Brief:
Please output exactly the lines of the material from the first through the line containing "return p[0], p[2]", and nothing more.

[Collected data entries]
══════════
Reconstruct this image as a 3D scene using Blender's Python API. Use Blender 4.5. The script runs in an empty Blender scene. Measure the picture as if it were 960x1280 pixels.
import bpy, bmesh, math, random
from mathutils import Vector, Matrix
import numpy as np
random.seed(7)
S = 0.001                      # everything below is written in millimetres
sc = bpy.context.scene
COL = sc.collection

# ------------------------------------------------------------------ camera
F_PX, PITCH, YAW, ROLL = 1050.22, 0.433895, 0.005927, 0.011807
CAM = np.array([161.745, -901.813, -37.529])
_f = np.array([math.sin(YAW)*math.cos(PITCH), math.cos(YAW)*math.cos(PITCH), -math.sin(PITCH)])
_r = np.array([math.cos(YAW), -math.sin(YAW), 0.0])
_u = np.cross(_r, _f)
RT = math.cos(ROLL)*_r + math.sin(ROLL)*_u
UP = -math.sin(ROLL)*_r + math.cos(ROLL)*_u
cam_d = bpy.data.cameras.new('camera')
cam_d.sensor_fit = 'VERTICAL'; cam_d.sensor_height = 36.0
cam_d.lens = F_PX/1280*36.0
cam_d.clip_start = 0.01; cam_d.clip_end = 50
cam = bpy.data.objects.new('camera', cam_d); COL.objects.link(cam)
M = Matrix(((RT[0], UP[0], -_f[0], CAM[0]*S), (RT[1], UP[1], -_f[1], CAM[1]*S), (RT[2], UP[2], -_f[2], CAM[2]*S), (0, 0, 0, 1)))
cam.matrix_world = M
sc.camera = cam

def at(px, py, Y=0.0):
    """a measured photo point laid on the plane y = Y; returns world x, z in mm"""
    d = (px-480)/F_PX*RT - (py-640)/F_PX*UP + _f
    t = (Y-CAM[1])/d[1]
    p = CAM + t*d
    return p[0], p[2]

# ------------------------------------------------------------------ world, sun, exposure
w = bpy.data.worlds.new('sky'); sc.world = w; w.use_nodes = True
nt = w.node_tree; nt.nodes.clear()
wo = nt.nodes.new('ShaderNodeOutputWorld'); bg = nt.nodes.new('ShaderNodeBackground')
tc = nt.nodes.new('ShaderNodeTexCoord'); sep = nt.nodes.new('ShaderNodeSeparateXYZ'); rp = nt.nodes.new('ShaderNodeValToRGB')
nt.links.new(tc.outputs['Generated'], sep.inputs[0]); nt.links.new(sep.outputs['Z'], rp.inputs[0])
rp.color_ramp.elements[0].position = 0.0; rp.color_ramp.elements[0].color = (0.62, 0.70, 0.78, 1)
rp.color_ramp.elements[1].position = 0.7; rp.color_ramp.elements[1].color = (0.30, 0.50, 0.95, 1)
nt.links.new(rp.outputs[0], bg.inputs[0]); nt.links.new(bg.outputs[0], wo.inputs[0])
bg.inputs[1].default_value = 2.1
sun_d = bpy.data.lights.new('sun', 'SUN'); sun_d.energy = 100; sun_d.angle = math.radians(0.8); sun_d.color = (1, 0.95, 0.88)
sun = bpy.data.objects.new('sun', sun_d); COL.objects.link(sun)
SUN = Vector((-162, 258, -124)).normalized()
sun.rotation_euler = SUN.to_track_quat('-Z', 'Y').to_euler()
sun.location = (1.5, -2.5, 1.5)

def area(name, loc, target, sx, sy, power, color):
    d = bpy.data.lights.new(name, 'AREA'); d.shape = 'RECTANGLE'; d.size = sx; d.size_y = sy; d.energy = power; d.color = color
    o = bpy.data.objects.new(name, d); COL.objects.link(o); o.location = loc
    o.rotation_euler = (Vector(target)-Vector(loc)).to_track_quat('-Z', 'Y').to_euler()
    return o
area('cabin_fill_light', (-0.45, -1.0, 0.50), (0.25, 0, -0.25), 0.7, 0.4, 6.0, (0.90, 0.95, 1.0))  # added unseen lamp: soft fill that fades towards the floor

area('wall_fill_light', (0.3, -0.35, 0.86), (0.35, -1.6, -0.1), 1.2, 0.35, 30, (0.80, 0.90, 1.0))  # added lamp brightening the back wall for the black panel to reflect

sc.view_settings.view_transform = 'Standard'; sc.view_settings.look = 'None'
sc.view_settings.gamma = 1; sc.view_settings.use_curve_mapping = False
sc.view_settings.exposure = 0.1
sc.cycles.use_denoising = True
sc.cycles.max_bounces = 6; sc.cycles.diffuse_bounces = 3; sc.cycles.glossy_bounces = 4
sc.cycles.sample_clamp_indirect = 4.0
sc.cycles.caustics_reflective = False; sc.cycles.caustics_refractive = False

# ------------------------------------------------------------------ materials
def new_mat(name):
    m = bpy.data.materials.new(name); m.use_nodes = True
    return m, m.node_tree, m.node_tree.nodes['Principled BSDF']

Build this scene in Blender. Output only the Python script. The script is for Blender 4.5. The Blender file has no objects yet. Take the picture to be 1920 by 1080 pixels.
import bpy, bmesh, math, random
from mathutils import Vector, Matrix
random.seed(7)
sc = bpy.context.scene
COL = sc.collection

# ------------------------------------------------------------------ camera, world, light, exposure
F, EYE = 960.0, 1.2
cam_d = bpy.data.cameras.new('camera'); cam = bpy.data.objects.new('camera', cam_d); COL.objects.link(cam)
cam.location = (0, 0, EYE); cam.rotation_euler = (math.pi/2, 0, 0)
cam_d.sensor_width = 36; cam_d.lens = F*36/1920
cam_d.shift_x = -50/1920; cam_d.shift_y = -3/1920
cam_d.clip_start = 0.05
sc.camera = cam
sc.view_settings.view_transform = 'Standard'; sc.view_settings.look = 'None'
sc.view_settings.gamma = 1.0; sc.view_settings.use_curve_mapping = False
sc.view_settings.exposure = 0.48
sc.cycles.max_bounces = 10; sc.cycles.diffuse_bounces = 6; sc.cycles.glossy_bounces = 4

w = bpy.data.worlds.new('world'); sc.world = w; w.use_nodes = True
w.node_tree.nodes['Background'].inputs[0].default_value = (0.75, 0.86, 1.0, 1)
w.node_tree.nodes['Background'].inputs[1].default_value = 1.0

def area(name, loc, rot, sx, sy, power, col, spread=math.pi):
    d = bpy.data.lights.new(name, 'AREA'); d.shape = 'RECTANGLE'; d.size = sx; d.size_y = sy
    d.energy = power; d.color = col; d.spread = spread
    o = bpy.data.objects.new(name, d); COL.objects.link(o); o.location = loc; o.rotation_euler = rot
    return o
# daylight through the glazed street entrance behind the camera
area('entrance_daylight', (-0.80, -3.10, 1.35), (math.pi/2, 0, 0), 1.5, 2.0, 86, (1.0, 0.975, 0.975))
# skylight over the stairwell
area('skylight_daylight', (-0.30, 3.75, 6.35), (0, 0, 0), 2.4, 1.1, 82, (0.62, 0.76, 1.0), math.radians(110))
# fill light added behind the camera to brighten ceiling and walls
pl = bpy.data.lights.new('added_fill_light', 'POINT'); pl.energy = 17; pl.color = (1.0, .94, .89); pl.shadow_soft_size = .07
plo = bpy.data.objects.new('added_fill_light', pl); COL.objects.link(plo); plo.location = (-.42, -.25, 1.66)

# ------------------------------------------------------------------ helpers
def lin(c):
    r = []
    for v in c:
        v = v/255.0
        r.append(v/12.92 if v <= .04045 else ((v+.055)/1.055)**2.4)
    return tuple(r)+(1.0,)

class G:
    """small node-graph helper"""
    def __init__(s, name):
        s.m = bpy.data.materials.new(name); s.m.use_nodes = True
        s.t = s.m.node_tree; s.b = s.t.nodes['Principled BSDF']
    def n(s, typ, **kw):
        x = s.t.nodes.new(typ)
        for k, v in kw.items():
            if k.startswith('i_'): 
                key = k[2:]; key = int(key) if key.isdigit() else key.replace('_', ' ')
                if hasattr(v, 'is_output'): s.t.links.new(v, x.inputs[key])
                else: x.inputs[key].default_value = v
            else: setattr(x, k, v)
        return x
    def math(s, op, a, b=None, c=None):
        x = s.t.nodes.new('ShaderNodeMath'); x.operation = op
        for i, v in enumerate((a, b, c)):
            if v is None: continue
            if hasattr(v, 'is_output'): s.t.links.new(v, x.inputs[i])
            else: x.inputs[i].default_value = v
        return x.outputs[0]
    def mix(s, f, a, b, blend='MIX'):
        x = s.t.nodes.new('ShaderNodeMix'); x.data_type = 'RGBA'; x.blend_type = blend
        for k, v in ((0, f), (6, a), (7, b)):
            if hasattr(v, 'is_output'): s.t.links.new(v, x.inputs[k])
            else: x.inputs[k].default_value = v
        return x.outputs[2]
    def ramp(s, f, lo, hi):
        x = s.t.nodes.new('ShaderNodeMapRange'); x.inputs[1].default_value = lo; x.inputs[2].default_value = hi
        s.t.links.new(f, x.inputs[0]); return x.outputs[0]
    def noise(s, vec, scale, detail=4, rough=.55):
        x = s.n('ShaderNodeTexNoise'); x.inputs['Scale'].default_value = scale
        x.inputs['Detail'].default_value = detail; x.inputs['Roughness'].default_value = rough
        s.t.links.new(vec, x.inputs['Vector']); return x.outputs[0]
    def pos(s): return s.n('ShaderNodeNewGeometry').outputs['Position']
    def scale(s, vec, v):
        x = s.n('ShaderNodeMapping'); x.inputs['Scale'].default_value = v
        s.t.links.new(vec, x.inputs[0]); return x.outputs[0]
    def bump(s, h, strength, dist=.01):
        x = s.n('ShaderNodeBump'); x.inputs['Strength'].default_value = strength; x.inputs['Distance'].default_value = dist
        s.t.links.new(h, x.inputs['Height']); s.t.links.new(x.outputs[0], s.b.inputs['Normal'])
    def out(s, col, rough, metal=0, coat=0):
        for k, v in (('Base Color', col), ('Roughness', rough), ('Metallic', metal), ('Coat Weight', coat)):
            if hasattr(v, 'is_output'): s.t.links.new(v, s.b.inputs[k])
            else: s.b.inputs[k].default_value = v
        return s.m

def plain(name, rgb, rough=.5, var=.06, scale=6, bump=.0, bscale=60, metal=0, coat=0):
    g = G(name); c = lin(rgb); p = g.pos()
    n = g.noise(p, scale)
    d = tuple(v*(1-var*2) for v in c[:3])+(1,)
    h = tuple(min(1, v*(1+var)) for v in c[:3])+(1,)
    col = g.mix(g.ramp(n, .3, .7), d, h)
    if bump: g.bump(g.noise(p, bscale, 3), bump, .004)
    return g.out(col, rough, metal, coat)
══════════
Exercise solution:
Reconstruct this image as a 3D scene using Blender's Python API. Use Blender 4.5. The script runs in an empty Blender scene. Measure the picture as if it were 960x1280 pixels.
import bpy, bmesh, math, random
from mathutils import Vector, Matrix
import numpy as np
random.seed(7)
S = 0.001                      # everything below is written in millimetres
sc = bpy.context.scene
COL = sc.collection

# ------------------------------------------------------------------ camera
F_PX, PITCH, YAW, ROLL = 1050.22, 0.433895, 0.005927, 0.011807
CAM = np.array([161.745, -901.813, -37.529])
_f = np.array([math.sin(YAW)*math.cos(PITCH), math.cos(YAW)*math.cos(PITCH), -math.sin(PITCH)])
_r = np.array([math.cos(YAW), -math.sin(YAW), 0.0])
_u = np.cross(_r, _f)
RT = math.cos(ROLL)*_r + math.sin(ROLL)*_u
UP = -math.sin(ROLL)*_r + math.cos(ROLL)*_u
cam_d = bpy.data.cameras.new('camera')
cam_d.sensor_fit = 'VERTICAL'; cam_d.sensor_height = 36.0
cam_d.lens = F_PX/1280*36.0
cam_d.clip_start = 0.01; cam_d.clip_end = 50
cam = bpy.data.objects.new('camera', cam_d); COL.objects.link(cam)
M = Matrix(((RT[0], UP[0], -_f[0], CAM[0]*S), (RT[1], UP[1], -_f[1], CAM[1]*S), (RT[2], UP[2], -_f[2], CAM[2]*S), (0, 0, 0, 1)))
cam.matrix_world = M
sc.camera = cam

def at(px, py, Y=0.0):
    """a measured photo point laid on the plane y = Y; returns world x, z in mm"""
    d = (px-480)/F_PX*RT - (py-640)/F_PX*UP + _f
    t = (Y-CAM[1])/d[1]
    p = CAM + t*d
    return p[0], p[2]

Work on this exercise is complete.